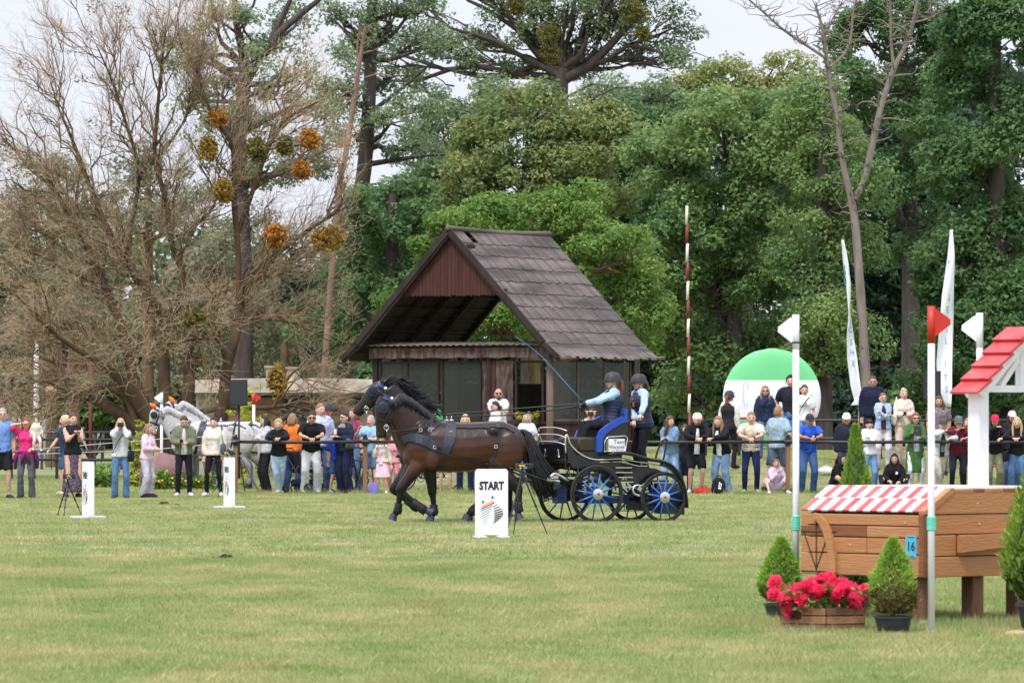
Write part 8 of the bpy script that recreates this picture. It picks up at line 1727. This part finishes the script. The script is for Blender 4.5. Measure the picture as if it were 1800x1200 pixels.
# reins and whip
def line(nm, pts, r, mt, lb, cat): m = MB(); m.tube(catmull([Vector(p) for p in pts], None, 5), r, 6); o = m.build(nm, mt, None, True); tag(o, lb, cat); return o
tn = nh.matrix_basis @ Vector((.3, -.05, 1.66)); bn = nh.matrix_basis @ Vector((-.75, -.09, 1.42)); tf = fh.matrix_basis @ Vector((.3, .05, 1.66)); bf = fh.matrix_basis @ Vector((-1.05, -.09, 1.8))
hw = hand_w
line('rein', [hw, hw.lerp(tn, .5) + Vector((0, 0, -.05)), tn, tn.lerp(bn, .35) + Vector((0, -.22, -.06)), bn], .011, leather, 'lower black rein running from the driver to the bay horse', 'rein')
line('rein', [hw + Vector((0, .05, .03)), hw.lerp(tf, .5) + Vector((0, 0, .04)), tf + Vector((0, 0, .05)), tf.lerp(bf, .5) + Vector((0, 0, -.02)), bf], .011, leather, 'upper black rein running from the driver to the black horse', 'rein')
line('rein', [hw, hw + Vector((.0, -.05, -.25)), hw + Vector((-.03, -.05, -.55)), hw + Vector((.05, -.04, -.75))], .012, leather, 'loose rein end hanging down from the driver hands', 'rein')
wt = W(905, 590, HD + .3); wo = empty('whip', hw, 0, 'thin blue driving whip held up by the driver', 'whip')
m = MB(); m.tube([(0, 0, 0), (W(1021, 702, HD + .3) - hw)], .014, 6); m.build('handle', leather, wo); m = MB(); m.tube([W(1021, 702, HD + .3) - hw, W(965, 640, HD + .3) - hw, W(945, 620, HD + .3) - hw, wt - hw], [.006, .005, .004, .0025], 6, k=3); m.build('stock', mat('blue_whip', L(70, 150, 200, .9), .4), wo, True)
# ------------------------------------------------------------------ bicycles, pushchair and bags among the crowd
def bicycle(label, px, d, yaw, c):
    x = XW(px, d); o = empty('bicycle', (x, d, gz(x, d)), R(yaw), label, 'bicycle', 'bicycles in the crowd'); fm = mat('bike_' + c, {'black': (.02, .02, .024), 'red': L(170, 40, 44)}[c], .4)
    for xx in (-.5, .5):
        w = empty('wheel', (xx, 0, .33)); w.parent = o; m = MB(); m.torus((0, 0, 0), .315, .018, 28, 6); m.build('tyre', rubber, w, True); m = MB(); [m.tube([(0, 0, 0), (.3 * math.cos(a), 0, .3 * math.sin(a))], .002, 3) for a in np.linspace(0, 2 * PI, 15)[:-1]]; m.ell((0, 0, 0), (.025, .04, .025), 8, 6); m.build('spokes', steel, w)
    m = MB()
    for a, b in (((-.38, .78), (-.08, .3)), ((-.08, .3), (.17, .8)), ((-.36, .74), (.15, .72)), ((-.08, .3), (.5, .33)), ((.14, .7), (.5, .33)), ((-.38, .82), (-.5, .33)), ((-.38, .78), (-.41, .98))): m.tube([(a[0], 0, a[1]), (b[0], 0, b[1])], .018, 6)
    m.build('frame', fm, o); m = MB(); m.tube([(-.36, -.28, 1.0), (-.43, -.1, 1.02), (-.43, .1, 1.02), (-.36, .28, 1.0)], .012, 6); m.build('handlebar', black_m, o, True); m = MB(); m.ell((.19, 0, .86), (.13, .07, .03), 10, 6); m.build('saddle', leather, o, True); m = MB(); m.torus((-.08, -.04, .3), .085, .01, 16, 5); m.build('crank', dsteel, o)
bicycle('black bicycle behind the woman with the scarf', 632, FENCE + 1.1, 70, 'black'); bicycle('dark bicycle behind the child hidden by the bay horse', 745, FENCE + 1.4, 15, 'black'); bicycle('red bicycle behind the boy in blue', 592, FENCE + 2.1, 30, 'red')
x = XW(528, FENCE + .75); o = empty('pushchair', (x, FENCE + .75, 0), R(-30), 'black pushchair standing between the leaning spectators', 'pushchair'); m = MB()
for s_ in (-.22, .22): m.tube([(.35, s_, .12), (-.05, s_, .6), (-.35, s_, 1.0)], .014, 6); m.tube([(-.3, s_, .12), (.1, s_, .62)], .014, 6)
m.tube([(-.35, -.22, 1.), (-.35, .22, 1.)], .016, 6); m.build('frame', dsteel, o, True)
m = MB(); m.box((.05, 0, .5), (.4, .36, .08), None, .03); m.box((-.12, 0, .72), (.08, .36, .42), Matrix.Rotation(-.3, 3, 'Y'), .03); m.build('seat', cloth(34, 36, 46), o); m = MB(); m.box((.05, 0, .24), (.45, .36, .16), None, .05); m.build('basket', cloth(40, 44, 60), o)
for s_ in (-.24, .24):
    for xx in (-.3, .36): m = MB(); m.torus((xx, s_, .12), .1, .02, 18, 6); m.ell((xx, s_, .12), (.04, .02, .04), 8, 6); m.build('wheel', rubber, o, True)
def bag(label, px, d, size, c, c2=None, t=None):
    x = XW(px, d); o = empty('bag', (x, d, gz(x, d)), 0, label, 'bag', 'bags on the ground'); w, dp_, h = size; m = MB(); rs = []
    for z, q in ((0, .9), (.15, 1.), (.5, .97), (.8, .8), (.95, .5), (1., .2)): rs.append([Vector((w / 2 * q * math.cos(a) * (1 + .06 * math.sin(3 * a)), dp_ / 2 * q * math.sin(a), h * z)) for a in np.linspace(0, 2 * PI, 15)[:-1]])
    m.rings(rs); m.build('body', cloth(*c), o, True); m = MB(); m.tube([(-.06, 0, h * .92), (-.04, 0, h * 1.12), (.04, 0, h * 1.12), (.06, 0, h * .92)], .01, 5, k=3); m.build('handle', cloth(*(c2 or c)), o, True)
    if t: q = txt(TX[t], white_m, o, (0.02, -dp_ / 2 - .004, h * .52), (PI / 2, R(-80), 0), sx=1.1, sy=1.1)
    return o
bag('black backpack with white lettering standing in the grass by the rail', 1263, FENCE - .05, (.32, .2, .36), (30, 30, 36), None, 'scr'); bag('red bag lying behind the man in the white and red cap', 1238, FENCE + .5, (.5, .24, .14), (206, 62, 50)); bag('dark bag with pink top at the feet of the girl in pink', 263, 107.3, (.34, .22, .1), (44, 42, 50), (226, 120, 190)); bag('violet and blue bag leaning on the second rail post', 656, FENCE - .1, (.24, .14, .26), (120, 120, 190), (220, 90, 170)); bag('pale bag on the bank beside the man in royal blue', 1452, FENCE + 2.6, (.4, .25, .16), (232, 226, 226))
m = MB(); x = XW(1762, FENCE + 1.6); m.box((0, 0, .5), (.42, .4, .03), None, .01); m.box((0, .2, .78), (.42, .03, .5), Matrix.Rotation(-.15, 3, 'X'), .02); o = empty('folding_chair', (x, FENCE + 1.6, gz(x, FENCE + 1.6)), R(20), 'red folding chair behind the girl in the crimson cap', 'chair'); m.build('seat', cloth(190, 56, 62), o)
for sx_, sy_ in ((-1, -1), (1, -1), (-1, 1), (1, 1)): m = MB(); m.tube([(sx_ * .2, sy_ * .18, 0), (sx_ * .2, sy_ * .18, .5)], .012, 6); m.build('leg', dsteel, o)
....
Copy the whole of the material above exactly, but not its images.

Write part 8 of the bpy script that recreates this picture. It picks up at line 1727. This part finishes the script. The script is for Blender 4.5. Measure the picture as if it were 1800x1200 pixels.
# reins and whip
def line(nm, pts, r, mt, lb, cat): m = MB(); m.tube(catmull([Vector(p) for p in pts], None, 5), r, 6); o = m.build(nm, mt, None, True); tag(o, lb, cat); return o
tn = nh.matrix_basis @ Vector((.3, -.05, 1.66)); bn = nh.matrix_basis @ Vector((-.75, -.09, 1.42)); tf = fh.matrix_basis @ Vector((.3, .05, 1.66)); bf = fh.matrix_basis @ Vector((-1.05, -.09, 1.8))
hw = hand_w
line('rein', [hw, hw.lerp(tn, .5) + Vector((0, 0, -.05)), tn, tn.lerp(bn, .35) + Vector((0, -.22, -.06)), bn], .011, leather, 'lower black rein running from the driver to the bay horse', 'rein')
line('rein', [hw + Vector((0, .05, .03)), hw.lerp(tf, .5) + Vector((0, 0, .04)), tf + Vector((0, 0, .05)), tf.lerp(bf, .5) + Vector((0, 0, -.02)), bf], .011, leather, 'upper black rein running from the driver to the black horse', 'rein')
line('rein', [hw, hw + Vector((.0, -.05, -.25)), hw + Vector((-.03, -.05, -.55)), hw + Vector((.05, -.04, -.75))], .012, leather, 'loose rein end hanging down from the driver hands', 'rein')
wt = W(905, 590, HD + .3); wo = empty('whip', hw, 0, 'thin blue driving whip held up by the driver', 'whip')
m = MB(); m.tube([(0, 0, 0), (W(1021, 702, HD + .3) - hw)], .014, 6); m.build('handle', leather, wo); m = MB(); m.tube([W(1021, 702, HD + .3) - hw, W(965, 640, HD + .3) - hw, W(945, 620, HD + .3) - hw, wt - hw], [.006, .005, .004, .0025], 6, k=3); m.build('stock', mat('blue_whip', L(70, 150, 200, .9), .4), wo, True)
# ------------------------------------------------------------------ bicycles, pushchair and bags among the crowd
def bicycle(label, px, d, yaw, c):
    x = XW(px, d); o = empty('bicycle', (x, d, gz(x, d)), R(yaw), label, 'bicycle', 'bicycles in the crowd'); fm = mat('bike_' + c, {'black': (.02, .02, .024), 'red': L(170, 40, 44)}[c], .4)
    for xx in (-.5, .5):
        w = empty('wheel', (xx, 0, .33)); w.parent = o; m = MB(); m.torus((0, 0, 0), .315, .018, 28, 6); m.build('tyre', rubber, w, True); m = MB(); [m.tube([(0, 0, 0), (.3 * math.cos(a), 0, .3 * math.sin(a))], .002, 3) for a in np.linspace(0, 2 * PI, 15)[:-1]]; m.ell((0, 0, 0), (.025, .04, .025), 8, 6); m.build('spokes', steel, w)
    m = MB()
    for a, b in (((-.38, .78), (-.08, .3)), ((-.08, .3), (.17, .8)), ((-.36, .74), (.15, .72)), ((-.08, .3), (.5, .33)), ((.14, .7), (.5, .33)), ((-.38, .82), (-.5, .33)), ((-.38, .78), (-.41, .98))): m.tube([(a[0], 0, a[1]), (b[0], 0, b[1])], .018, 6)
    m.build('frame', fm, o); m = MB(); m.tube([(-.36, -.28, 1.0), (-.43, -.1, 1.02), (-.43, .1, 1.02), (-.36, .28, 1.0)], .012, 6); m.build('handlebar', black_m, o, True); m = MB(); m.ell((.19, 0, .86), (.13, .07, .03), 10, 6); m.build('saddle', leather, o, True); m = MB(); m.torus((-.08, -.04, .3), .085, .01, 16, 5); m.build('crank', dsteel, o)
bicycle('black bicycle behind the woman with the scarf', 632, FENCE + 1.1, 70, 'black'); bicycle('dark bicycle behind the child hidden by the bay horse', 745, FENCE + 1.4, 15, 'black'); bicycle('red bicycle behind the boy in blue', 592, FENCE + 2.1, 30, 'red')
x = XW(528, FENCE + .75); o = empty('pushchair', (x, FENCE + .75, 0), R(-30), 'black pushchair standing between the leaning spectators', 'pushchair'); m = MB()
for s_ in (-.22, .22): m.tube([(.35, s_, .12), (-.05, s_, .6), (-.35, s_, 1.0)], .014, 6); m.tube([(-.3, s_, .12), (.1, s_, .62)], .014, 6)
m.tube([(-.35, -.22, 1.), (-.35, .22, 1.)], .016, 6); m.build('frame', dsteel, o, True)
m = MB(); m.box((.05, 0, .5), (.4, .36, .08), None, .03); m.box((-.12, 0, .72), (.08, .36, .42), Matrix.Rotation(-.3, 3, 'Y'), .03); m.build('seat', cloth(34, 36, 46), o); m = MB(); m.box((.05, 0, .24), (.45, .36, .16), None, .05); m.build('basket', cloth(40, 44, 60), o)
for s_ in (-.24, .24):
    for xx in (-.3, .36): m = MB(); m.torus((xx, s_, .12), .1, .02, 18, 6); m.ell((xx, s_, .12), (.04, .02, .04), 8, 6); m.build('wheel', rubber, o, True)
def bag(label, px, d, size, c, c2=None, t=None):
    x = XW(px, d); o = empty('bag', (x, d, gz(x, d)), 0, label, 'bag', 'bags on the ground'); w, dp_, h = size; m = MB(); rs = []
    for z, q in ((0, .9), (.15, 1.), (.5, .97), (.8, .8), (.95, .5), (1., .2)): rs.append([Vector((w / 2 * q * math.cos(a) * (1 + .06 * math.sin(3 * a)), dp_ / 2 * q * math.sin(a), h * z)) for a in np.linspace(0, 2 * PI, 15)[:-1]])
    m.rings(rs); m.build('body', cloth(*c), o, True); m = MB(); m.tube([(-.06, 0, h * .92), (-.04, 0, h * 1.12), (.04, 0, h * 1.12), (.06, 0, h * .92)], .01, 5, k=3); m.build('handle', cloth(*(c2 or c)), o, True)
    if t: q = txt(TX[t], white_m, o, (0.02, -dp_ / 2 - .004, h * .52), (PI / 2, R(-80), 0), sx=1.1, sy=1.1)
    return o
bag('black backpack with white lettering standing in the grass by the rail', 1263, FENCE - .05, (.32, .2, .36), (30, 30, 36), None, 'scr'); bag('red bag lying behind the man in the white and red cap', 1238, FENCE + .5, (.5, .24, .14), (206, 62, 50)); bag('dark bag with pink top at the feet of the girl in pink', 263, 107.3, (.34, .22, .1), (44, 42, 50), (226, 120, 190)); bag('violet and blue bag leaning on the second rail post', 656, FENCE - .1, (.24, .14, .26), (120, 120, 190), (220, 90, 170)); bag('pale bag on the bank beside the man in royal blue', 1452, FENCE + 2.6, (.4, .25, .16), (232, 226, 226))
m = MB(); x = XW(1762, FENCE + 1.6); m.box((0, 0, .5), (.42, .4, .03), None, .01); m.box((0, .2, .78), (.42, .03, .5), Matrix.Rotation(-.15, 3, 'X'), .02); o = empty('folding_chair', (x, FENCE + 1.6, gz(x, FENCE + 1.6)), R(20), 'red folding chair behind the girl in the crimson cap', 'chair'); m.build('seat', cloth(190, 56, 62), o)
for sx_, sy_ in ((-1, -1), (1, -1), (-1, 1), (1, 1)): m = MB(); m.tube([(sx_ * .2, sy_ * .18, 0), (sx_ * .2, sy_ * .18, .5)], .012, 6); m.build('leg', dsteel, o)